START
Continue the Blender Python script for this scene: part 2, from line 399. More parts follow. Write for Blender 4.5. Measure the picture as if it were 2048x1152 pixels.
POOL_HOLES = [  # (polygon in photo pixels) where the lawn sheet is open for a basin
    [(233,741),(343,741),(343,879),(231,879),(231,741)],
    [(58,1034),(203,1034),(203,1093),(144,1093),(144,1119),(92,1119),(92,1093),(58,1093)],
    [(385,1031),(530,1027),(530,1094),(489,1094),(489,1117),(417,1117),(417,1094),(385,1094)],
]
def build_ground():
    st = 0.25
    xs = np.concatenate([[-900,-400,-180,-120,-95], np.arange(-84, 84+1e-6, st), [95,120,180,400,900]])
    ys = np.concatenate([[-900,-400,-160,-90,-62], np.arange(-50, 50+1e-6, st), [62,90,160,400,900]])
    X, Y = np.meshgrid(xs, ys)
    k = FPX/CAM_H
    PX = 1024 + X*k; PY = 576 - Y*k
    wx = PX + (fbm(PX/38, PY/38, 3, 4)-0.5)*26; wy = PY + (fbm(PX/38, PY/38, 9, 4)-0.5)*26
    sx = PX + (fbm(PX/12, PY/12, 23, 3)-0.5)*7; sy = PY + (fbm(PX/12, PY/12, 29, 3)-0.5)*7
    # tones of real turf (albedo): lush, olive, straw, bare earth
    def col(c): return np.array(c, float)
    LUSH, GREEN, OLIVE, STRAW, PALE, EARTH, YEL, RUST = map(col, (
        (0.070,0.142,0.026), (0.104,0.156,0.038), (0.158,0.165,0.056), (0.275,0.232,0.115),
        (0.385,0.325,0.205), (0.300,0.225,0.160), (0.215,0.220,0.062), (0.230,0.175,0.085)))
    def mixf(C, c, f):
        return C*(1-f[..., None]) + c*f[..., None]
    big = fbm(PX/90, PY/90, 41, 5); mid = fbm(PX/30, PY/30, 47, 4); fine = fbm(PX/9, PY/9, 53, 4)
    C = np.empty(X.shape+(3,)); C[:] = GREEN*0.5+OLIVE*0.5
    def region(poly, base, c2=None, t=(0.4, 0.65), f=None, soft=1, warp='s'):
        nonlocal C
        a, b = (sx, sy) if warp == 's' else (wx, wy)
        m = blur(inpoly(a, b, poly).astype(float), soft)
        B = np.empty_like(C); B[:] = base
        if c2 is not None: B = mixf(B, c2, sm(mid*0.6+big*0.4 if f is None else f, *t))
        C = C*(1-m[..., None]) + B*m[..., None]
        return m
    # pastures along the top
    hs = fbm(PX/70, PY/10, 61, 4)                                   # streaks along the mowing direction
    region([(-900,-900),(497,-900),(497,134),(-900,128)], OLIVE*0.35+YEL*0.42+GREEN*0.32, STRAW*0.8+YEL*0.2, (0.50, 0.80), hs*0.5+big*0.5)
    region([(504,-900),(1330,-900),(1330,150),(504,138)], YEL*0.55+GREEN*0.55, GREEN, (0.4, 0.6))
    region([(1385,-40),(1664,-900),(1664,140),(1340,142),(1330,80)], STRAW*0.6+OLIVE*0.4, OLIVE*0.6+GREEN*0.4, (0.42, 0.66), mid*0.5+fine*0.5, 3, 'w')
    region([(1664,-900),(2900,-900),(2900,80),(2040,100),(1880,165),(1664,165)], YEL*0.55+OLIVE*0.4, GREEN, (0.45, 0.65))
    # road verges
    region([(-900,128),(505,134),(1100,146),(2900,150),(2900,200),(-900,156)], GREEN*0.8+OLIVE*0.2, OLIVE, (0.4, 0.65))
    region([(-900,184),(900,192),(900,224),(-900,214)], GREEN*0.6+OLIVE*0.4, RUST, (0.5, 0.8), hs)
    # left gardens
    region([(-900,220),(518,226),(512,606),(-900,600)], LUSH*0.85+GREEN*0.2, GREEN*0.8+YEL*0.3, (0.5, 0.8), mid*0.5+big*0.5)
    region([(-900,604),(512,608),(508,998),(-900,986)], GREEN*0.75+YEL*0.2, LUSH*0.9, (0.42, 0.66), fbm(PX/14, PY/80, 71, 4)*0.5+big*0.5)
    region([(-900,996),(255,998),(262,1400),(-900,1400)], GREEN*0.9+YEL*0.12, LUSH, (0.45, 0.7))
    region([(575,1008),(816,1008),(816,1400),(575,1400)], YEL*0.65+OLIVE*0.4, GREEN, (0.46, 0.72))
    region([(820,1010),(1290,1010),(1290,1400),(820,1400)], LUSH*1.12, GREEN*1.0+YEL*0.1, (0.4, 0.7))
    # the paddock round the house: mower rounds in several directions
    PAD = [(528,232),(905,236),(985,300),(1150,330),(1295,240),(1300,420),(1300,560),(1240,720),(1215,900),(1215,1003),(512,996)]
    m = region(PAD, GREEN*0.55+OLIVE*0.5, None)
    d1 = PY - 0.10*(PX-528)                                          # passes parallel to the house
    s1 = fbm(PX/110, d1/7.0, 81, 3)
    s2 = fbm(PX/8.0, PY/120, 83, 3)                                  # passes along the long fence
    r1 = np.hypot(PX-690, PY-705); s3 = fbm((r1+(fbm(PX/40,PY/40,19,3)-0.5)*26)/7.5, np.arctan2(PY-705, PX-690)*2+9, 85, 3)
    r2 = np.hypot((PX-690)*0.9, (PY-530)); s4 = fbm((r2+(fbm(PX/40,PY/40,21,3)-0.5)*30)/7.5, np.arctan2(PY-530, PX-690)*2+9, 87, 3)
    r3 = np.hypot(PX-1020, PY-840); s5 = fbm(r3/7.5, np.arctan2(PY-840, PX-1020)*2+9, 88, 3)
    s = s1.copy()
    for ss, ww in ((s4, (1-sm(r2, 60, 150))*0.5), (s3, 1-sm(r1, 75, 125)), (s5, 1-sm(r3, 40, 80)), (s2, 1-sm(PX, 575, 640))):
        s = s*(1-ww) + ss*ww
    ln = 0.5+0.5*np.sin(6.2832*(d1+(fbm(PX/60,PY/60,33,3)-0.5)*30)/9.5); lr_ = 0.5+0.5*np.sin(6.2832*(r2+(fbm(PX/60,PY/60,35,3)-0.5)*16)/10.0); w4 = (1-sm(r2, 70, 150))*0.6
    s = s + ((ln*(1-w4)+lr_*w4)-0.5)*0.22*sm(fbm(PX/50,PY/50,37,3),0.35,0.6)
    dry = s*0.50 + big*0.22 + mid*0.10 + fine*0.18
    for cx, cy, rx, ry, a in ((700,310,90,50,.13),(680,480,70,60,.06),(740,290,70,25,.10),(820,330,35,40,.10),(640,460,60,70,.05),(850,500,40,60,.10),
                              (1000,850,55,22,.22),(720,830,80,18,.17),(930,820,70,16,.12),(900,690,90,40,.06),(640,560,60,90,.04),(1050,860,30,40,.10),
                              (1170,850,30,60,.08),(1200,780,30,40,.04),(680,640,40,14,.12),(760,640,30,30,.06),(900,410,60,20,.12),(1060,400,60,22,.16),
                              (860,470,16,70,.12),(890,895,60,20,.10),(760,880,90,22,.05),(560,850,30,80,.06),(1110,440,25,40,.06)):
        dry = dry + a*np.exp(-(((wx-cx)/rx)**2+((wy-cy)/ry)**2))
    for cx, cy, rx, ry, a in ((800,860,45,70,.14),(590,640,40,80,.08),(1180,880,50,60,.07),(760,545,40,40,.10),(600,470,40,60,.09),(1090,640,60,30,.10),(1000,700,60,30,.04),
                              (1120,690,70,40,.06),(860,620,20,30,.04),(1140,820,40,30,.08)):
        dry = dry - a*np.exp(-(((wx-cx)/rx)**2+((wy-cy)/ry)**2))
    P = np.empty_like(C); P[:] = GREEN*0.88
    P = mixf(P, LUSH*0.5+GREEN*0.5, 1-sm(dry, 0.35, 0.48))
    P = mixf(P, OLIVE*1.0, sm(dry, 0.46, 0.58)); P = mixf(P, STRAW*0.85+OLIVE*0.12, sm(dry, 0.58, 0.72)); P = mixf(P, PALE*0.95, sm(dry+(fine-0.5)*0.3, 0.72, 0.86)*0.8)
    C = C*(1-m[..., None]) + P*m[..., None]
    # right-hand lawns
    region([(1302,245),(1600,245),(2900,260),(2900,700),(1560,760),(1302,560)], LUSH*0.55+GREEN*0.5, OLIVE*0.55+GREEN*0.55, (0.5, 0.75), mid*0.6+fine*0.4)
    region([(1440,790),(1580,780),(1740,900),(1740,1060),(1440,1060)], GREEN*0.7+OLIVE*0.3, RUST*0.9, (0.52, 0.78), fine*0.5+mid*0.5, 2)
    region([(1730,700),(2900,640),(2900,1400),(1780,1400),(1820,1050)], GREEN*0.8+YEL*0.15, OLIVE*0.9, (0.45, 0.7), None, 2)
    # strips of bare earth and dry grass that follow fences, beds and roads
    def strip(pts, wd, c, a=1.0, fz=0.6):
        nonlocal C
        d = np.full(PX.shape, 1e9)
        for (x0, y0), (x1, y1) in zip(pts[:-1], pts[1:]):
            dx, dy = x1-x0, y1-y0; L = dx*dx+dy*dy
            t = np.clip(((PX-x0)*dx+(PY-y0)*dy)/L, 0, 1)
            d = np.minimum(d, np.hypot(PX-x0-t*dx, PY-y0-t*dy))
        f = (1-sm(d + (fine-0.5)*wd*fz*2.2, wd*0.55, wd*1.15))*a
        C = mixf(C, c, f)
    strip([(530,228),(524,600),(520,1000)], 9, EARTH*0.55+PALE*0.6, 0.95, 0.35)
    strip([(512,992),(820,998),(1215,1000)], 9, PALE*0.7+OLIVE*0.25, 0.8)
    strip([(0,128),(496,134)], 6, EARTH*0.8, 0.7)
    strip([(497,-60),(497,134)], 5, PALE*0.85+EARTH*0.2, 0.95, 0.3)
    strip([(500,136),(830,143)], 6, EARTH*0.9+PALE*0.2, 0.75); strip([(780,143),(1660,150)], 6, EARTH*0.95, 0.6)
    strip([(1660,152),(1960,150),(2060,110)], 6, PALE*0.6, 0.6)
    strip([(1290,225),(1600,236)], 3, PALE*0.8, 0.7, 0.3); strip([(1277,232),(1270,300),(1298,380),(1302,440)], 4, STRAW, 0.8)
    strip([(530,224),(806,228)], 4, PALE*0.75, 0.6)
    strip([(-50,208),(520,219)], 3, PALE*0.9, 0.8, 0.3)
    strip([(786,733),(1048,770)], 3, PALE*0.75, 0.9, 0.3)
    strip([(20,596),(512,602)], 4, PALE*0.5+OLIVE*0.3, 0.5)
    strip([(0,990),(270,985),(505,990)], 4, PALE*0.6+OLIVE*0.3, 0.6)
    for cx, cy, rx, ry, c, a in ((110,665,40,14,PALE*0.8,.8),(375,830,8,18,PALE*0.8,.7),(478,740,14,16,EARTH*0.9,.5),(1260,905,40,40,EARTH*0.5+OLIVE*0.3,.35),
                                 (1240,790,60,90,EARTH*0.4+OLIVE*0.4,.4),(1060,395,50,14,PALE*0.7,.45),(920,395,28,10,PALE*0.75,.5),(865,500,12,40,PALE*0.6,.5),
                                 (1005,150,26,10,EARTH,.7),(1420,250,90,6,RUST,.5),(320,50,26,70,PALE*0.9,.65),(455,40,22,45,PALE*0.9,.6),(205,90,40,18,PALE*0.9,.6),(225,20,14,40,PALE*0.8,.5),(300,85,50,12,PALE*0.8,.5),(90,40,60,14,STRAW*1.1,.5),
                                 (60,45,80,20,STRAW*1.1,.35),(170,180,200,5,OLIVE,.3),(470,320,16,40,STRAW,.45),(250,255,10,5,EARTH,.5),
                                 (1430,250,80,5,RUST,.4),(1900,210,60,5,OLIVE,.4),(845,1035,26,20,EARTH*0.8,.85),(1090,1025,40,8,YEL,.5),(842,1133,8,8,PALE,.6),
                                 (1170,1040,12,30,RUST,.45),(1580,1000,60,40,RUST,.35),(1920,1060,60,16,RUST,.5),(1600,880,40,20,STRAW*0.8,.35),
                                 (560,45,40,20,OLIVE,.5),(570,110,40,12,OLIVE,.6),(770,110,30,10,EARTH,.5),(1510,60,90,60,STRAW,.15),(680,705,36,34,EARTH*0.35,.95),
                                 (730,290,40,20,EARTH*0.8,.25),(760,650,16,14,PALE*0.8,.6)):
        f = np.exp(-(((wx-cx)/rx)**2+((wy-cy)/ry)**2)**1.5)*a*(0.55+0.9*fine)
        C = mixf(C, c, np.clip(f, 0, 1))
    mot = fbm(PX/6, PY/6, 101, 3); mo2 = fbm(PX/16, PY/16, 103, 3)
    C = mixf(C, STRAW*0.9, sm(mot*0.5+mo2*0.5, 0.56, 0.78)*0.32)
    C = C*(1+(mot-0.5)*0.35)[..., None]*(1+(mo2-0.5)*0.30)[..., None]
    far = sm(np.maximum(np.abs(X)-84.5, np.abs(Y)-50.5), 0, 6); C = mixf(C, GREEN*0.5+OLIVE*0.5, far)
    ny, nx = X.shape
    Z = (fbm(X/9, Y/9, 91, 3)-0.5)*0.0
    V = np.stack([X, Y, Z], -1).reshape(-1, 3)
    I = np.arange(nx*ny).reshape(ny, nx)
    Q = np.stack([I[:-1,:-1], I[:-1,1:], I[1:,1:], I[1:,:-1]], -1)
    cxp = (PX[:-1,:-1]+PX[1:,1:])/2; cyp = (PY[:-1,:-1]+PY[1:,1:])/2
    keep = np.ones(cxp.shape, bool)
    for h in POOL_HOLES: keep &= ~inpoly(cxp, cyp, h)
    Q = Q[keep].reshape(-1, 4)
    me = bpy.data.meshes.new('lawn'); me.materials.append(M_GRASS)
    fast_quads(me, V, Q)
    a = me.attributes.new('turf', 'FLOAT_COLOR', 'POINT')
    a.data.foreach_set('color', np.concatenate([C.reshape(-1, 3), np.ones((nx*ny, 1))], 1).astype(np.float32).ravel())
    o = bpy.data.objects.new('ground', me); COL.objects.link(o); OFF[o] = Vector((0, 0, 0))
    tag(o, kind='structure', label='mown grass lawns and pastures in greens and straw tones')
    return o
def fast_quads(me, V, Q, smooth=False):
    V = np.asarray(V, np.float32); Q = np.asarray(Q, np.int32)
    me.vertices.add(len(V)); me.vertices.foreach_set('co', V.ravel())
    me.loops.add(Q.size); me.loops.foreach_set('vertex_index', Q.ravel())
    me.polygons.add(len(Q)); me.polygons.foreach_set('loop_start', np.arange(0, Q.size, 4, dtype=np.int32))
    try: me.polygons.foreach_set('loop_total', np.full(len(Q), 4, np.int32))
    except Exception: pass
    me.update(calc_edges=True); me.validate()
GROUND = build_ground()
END
## EXERCISE PROMPT
What is the number of lines above that hold the string "follow"? Answer with that number alone.

## OUTPUT FOR THIS EXERCISE
2